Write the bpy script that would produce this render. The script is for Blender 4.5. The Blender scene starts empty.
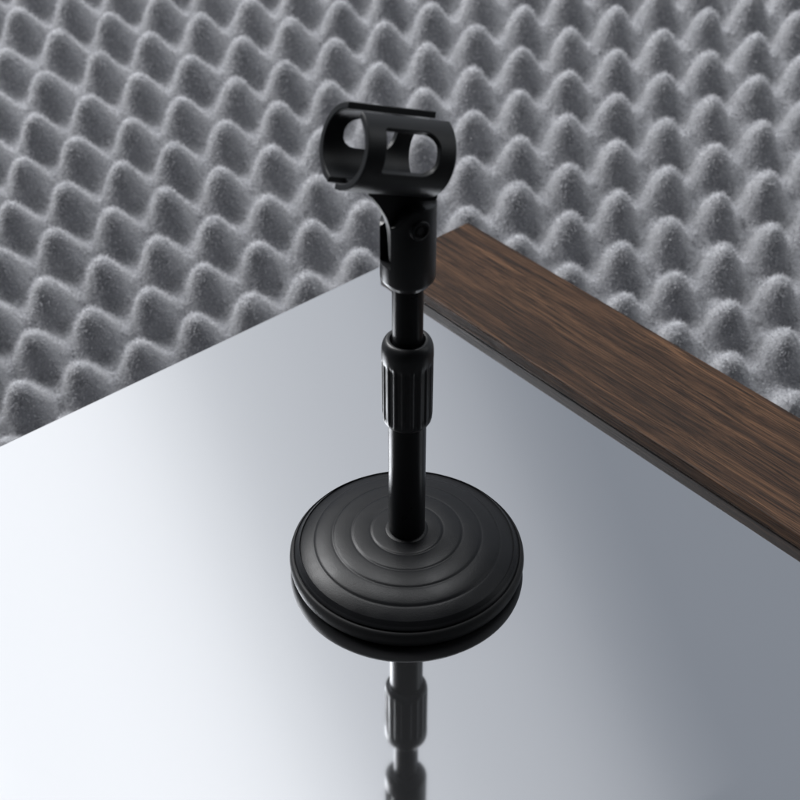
import bpy, bmesh, math
import numpy as np
from mathutils import Vector

S = 0.01                      # everything below is written in centimetres
rng = np.random.default_rng(7)
scene = bpy.context.scene
col = scene.collection
PI = math.pi

# ------------------------------------------------------------------ helpers
def mesh_obj(name, V, F, mat, parent=None, smooth=True, angle=40):
    me = bpy.data.meshes.new(name)
    me.from_pydata([tuple(float(c) * S for c in v) for v in V], [], [tuple(f) for f in F])
    me.validate()
    bm = bmesh.new(); bm.from_mesh(me)
    bmesh.ops.recalc_face_normals(bm, faces=bm.faces)
    bm.to_mesh(me); bm.free()
    me.polygons.foreach_set('use_smooth', [smooth] * len(me.polygons))
    if smooth and angle:
        me.set_sharp_from_angle(angle=math.radians(angle))
    me.materials.append(mat)
    o = bpy.data.objects.new(name, me); col.objects.link(o)
    if parent: o.parent = parent
    return o

def np_obj(name, V, F, mat, parent=None, smooth=True):
    """V (n,3) cm, F (m,k) - big arrays straight into a mesh"""
    V = np.asarray(V, np.float32) * S; F = np.asarray(F, np.int32); k = F.shape[1]
    me = bpy.data.meshes.new(name)
    me.vertices.add(len(V)); me.vertices.foreach_set('co', V.ravel())
    me.loops.add(F.size); me.loops.foreach_set('vertex_index', F.ravel())
    me.polygons.add(len(F)); me.polygons.foreach_set('loop_start', np.arange(0, F.size, k, dtype=np.int32))
    me.update(calc_edges=True)
    me.polygons.foreach_set('use_smooth', np.full(len(F), smooth))
    me.materials.append(mat)
    o = bpy.data.objects.new(name, me); col.objects.link(o)
    if parent: o.parent = parent
    return o

def bevel(o, w, seg=3, ang=35):
    m = o.modifiers.new('bevel', 'BEVEL'); m.width = w * S; m.segments = seg
    m.limit_method = 'ANGLE'; m.angle_limit = math.radians(ang); m.harden_normals = False
    return o

def lathe(prof, n=128, org=(0, 0, 0), ax=None, close=True):
    """profile [(r,z)] round the z axis (or round ax), capped when an end has r == 0"""
    org = np.array(org, float)
    if ax is None: X, Y, Z = np.eye(3)
    else:
        Z = np.array(ax, float); Z /= np.linalg.norm(Z)
        X = np.cross(Z, (0, 0, 1.)) if abs(Z[2]) < .95 else np.array((1., 0, 0)); X /= np.linalg.norm(X)
        Y = np.cross(Z, X)
    V, F, rings = [], [], []
    for r, z in prof:
        if r < 1e-6:
            rings.append([len(V)]); V.append(org + Z * z)
        else:
            ring = []
            for k in range(n):
                a = 2 * PI * k / n
                ring.append(len(V)); V.append(org + X * r * math.cos(a) + Y * r * math.sin(a) + Z * z)
            rings.append(ring)
    for A, B in zip(rings, rings[1:]):
        if len(A) == 1 and len(B) == 1: continue
        for k in range(n):
            k2 = (k + 1) % n
            if len(A) == 1: F.append((A[0], B[k], B[k2]))
            elif len(B) == 1: F.append((A[k], A[k2], B[0]))
            else: F.append((A[k], A[k2], B[k2], B[k]))
    return V, F

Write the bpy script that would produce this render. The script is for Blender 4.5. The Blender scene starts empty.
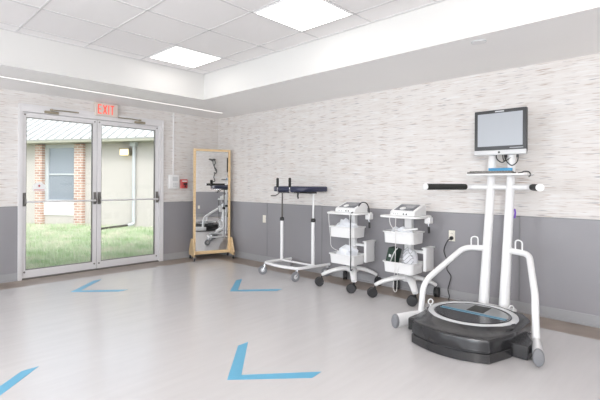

□ □ □ □ □ □ □

• _Job_: Starting at the first line of the records above, set down each line exactly through the one that holds "PI = math.pi". Omit pictures.

• _Expected answer_:
Write the bpy script that would produce this render. The script is for Blender 4.5. The Blender scene starts empty.
import bpy, bmesh, math
import numpy as np
from mathutils import Vector

S = 0.01                      # everything below is written in centimetres
rng = np.random.default_rng(7)
scene = bpy.context.scene
col = scene.collection
PI = math.pi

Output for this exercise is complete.